Author: several sources
Andrew Erwin McBrayer moved to GA with his father and mother about 1821. It is
said they left North Carolina, perhaps went into South Carolina, then traveled
by way of Huntsville, AL, where they supposedly spent about a year. They then
moved over the line into Tennessee where they spent a couple of years on a
farm "in sight of Winchester, Tennessee". The next year they moved east to
Gilmer Co., GA (Hall Co.), where his father settled on an Indian Claim, land
that had just recently opened to settlement. Andrew remained here with his
parents until about 1827, when he moved on the old Villa Rica, Carroll Co., GA
area, where he met and married the daughter of the farmer for whom he was
working as a farm hand.
They are both buried in the Draketown Baptist Church Cemetery.
An annual family reunion was begun in Jul 1889 by the children and
relatives of Nancy Leathers McBrayer to commemorate and celebrate her
birthday. This reunion has been held every year since, with the exception of
one year during WW II. It is still held at the original site - the Draketown
Baptist Church - the third Sunday of July each year. Draketown is located to
the southwest of Dallas, GA, on Highway 120.
(ED NOTE: Data supplied by Terrell McBrayer, which was supposed to have
been taken from an old family dictionary, indicates that Andrew had two sons,
Andrew and George, and a daughter, Susannah, who died in infancy.
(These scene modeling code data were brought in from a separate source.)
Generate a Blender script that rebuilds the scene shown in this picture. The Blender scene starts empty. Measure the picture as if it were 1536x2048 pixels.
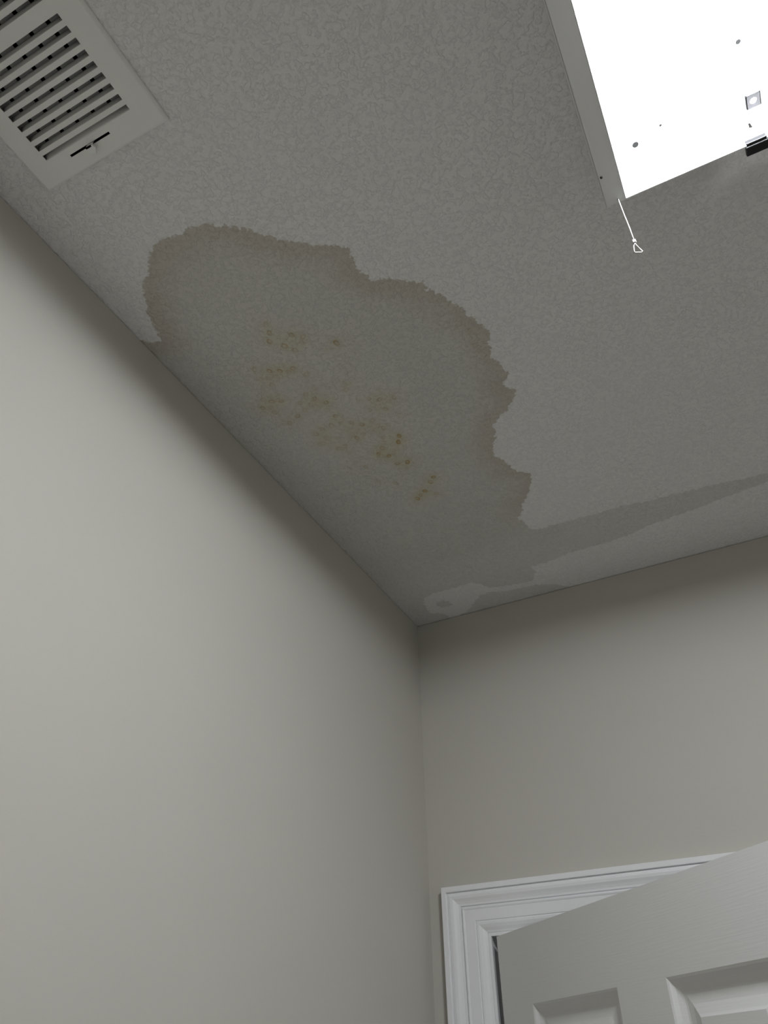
import bpy, bmesh, math, random
import numpy as np
from mathutils import Vector, Matrix
from mathutils.geometry import delaunay_2d_cdt

# ---------------------------------------------------------------- camera, world, exposure
scene = bpy.context.scene
COL = scene.collection
H = 2.74                                    # ceiling height
cam = bpy.data.cameras.new('camera')
cam.sensor_fit = 'VERTICAL'
cam.sensor_height = 24.0
cam.sensor_width = 18.0
cam.lens = 1505.6 / 2048 * 24.0
cam.clip_start = 0.01
cam_ob = bpy.data.objects.new('camera', cam)
COL.objects.link(cam_ob)
def _rz(t): return Matrix.Rotation(t, 4, 'Z')
cam_ob.matrix_world = (Matrix.Translation((0.7124, -1.6161, H - 0.9915)) @ _rz(0.4631)
                       @ Matrix.Rotation(math.pi / 2 + 0.6633, 4, 'X') @ _rz(-0.0147))
scene.camera = cam_ob
world = bpy.data.worlds.new('world')
scene.world = world
world.use_nodes = True
world.node_tree.nodes['Background'].inputs[0].default_value = (0.8, 0.85, 1, 1)
world.node_tree.nodes['Background'].inputs[1].default_value = 0.0
vs = scene.view_settings
vs.view_transform = 'Standard'
vs.look = 'None'
vs.gamma = 1.0
vs.use_curve_mapping = False
vs.exposure = 0.0
LAMP_DOWN = 256.0                            # radiance of the lamp's diffuser
LAMP_UP = 1.0                               # radiance of its backed upper side
LAMP_COL = (0.97, 1.0, 1.02)

ROOM_X = 1.86
ROOM_Y = -2.32

# ---------------------------------------------------------------- materials
def new_mat(name):
    m = bpy.data.materials.new(name)
    m.use_nodes = True
    nt = m.node_tree
    return m, nt, nt.nodes['Principled BSDF']

def N(nt, t, **kw):
    n = nt.nodes.new(t)
    for k, v in kw.items():
        setattr(n, k, v)
    return n

def mathn(nt, op, a, b=None, c=None, clamp=False):
    n = nt.nodes.new('ShaderNodeMath'); n.operation = op; n.use_clamp = clamp
    for i, v in enumerate((a, b, c)):
        if v is None: continue
        if hasattr(v, 'links'): nt.links.new(v, n.inputs[i])
        else: n.inputs[i].default_value = v
    return n.outputs[0]

def noise(nt, vec, scale, detail=3, rough=0.5, dist=0.0):
    n = nt.nodes.new('ShaderNodeTexNoise')
    n.inputs['Scale'].default_value = scale
    n.inputs['Detail'].default_value = detail
    n.inputs['Roughness'].default_value = rough
    n.inputs['Distortion'].default_value = dist
    nt.links.new(vec, n.inputs['Vector'])
    return n.outputs['Fac']

def mixc(nt, fac, a, b, mode='MIX'):
    n = nt.nodes.new('ShaderNodeMix'); n.data_type = 'RGBA'; n.blend_type = mode
    if hasattr(fac, 'links'): nt.links.new(fac, n.inputs[0])
    else: n.inputs[0].default_value = fac
    for i, v in ((6, a), (7, b)):
        if hasattr(v, 'links'): nt.links.new(v, n.inputs[i])
        else: n.inputs[i].default_value = (*v, 1)
    return n.outputs[2]

def smooth(nt, v, lo, hi):
    n = nt.nodes.new('ShaderNodeMapRange'); n.interpolation_type = 'SMOOTHSTEP'
    nt.links.new(v, n.inputs['Value'])
    n.inputs['From Min'].default_value = lo; n.inputs['From Max'].default_value = hi
    return n.outputs['Result']

def bump(nt, bsdf, h, strength, dist):
    b = nt.nodes.new('ShaderNodeBump')
    b.inputs['Strength'].default_value = strength
    b.inputs['Distance'].default_value = dist
    nt.links.new(h, b.inputs['Height'])
    nt.links.new(b.outputs[0], bsdf.inputs['Normal'])
    return b

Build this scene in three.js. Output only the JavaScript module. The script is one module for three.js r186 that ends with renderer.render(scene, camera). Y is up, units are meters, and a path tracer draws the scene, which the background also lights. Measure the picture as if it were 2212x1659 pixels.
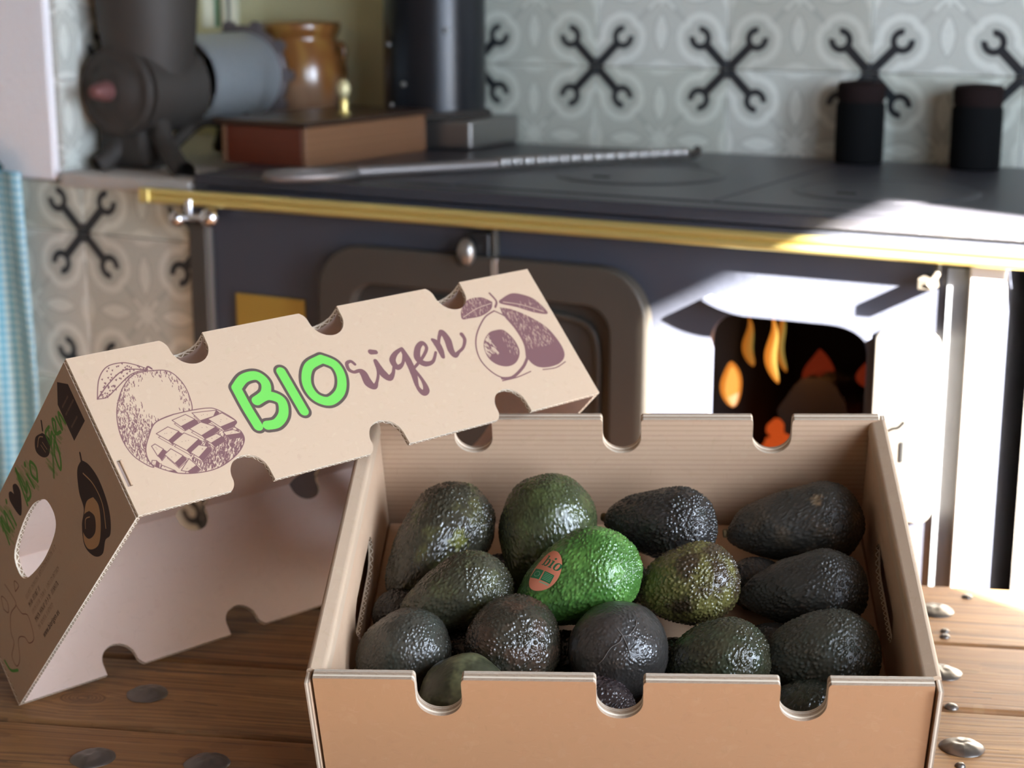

This
information was supposed to have been compiled by William Clark McBrayer and
was recorded on a blank page of an old dictionary now in the possession of his
daughter Mrs. Tessa McBrayer Gray.)
From 'Memoirs of Georgia, Vol II, published by The Southern Historical
Association, Atlanta, GA' in 1895 .... "was born in Buncombe County, NC,
whence the family migrated to GA in 1817, making the journey in an ox-cart,
and settled in what is now Campbell and Paulding Counties - living in a tent
until land could be cleared and a house built. Three months schooling, under
serious disadvantages, was all received out by reading and studying by a pine-
knot light he acquired a fair practical education at home. In 1831 he moved to
what is now Paulding County, where he accumulated a fortune and died in 1891."
(provided by Jimmie Sue Blaylock - 1999)

Andy and Nancy stories and facts from my grandmother's notebook are as
follows:
When Andy and Nancy Leathers McBrayer were married they settled near
Villa Rica. They lived on one hill and the Candlers (coca Cola Candlers)
lived on another (close neighbors).
Their homes, as were all the pioneer homes, were built of big logs
chinked with mud. The mud would fall out leaving cracks. Andy would be away
on business at Court at Dallas, leaving Nancy at home with the children.
Almost all the land was full of Cherokee Indians. She said at night she could
hear them prowling around, see their eyes shining in the cracks as they peeped
through. She said she was so scared, almost afraid to breathe.
Their boys and the Candlers played together. Her son Joe and Billy
Candler were pals. One morning they were going down the road. No stock law
at this time. At this particular place the fence ran along each side of the
road making a lane of the road. A yealing jumped up in from of them. Joe
threw a rock at him, hit him on the head and killed him. Some scared boys.
Nancy said the Paulding and Carroll County line was an old Indian trail.
Andy was a home guard during the Civil War.